Soon, people began to wonder — was she taking about the whales?

But the admonitions of the strange woman were no match for the money that whaling brought in.

People began to avoid Porpoise Sal when they saw her on the streets. Almost a whole year passed since her arrival in Diamond City, and Sal seemed to grow sadder and sadder with each passing day.

Then, one the night before the anniversary of her arrival, the skies on the Outer Banks grew dark. The winds grew harsh and strong, and the sea grew angry. The people of the banks knew what was coming. A hurricane was blowing in.

It was on this day that Porpoise Sal spoke her last words to Diamond City. She stopped a fisherman on the street, a man she had stopped many times before, and who was shocked when this time, she said something she had never said before.
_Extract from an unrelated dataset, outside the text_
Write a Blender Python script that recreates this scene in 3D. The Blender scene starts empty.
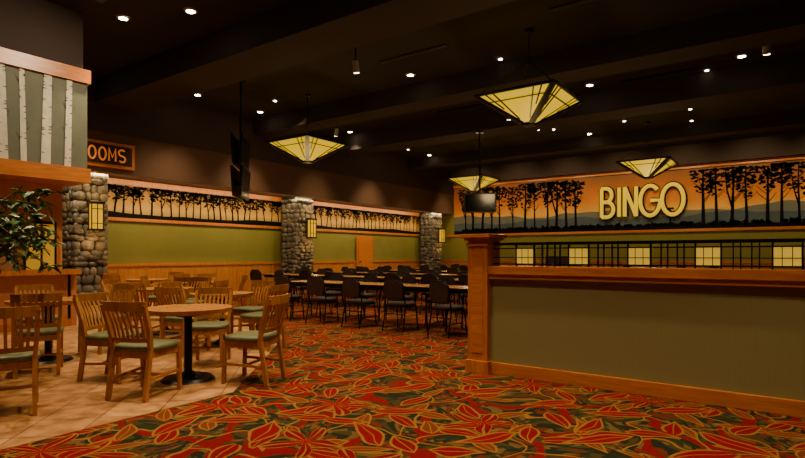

“You were warned”, Porpoise Sal said, and looked at him with her sea-colored eyes welling up with tears, until she quietly broke away and headed back to her home on the shore.

The hurricane that struck that night was the worst that the Outer Banks had ever seen. The vicious wind blew all night long, the waves flooded over the shore, crashing higher and higher, until the entire island was underwater.

By morning, Diamond City was no more.

As the waters receded, the survivors climbed down from what safety they had found. Every building in the town had been destroyed, all the boats had been washed away, the islanders knew there was no chance of rebuilding.

And then one of them spotted something floating in the sea far out on the horizon. It was Sal’s barrel, the same barrel that had floated to shore a year ago to the day. And there was a figure standing on top of the barrel who could barely be made out in the distance. It was Porpoise Sal. Someone shouted they should head out to rescue her, but just then she purposely dove off the barrel and disappeared beneath the waves. And people watched as the barrel sank beneath the waters.

The people of Diamond City Scattered along the coast. The site where the town had once stood was reclaimed by the sands and the forest, and soon there was no trace that people had ever lived there. But the memory of the strange woman who had lived with them for that year before the storm spread with the people of Diamond City. And the memory of the woman from the sea and the warning that had been ignored became one of the legends of the Outer Banks.

Diamond City was destroyed in the hurricane of 1899. By 1902, the last resident had left the town, and Diamond City is remembered as the only community in North America that was never rebuilt after a hurricane. Today, the land is protected as part of the Cape Lookout National Seashore and is accessible only by boat or ferry, and is one of the few remaining undeveloped spots on the Outer Banks.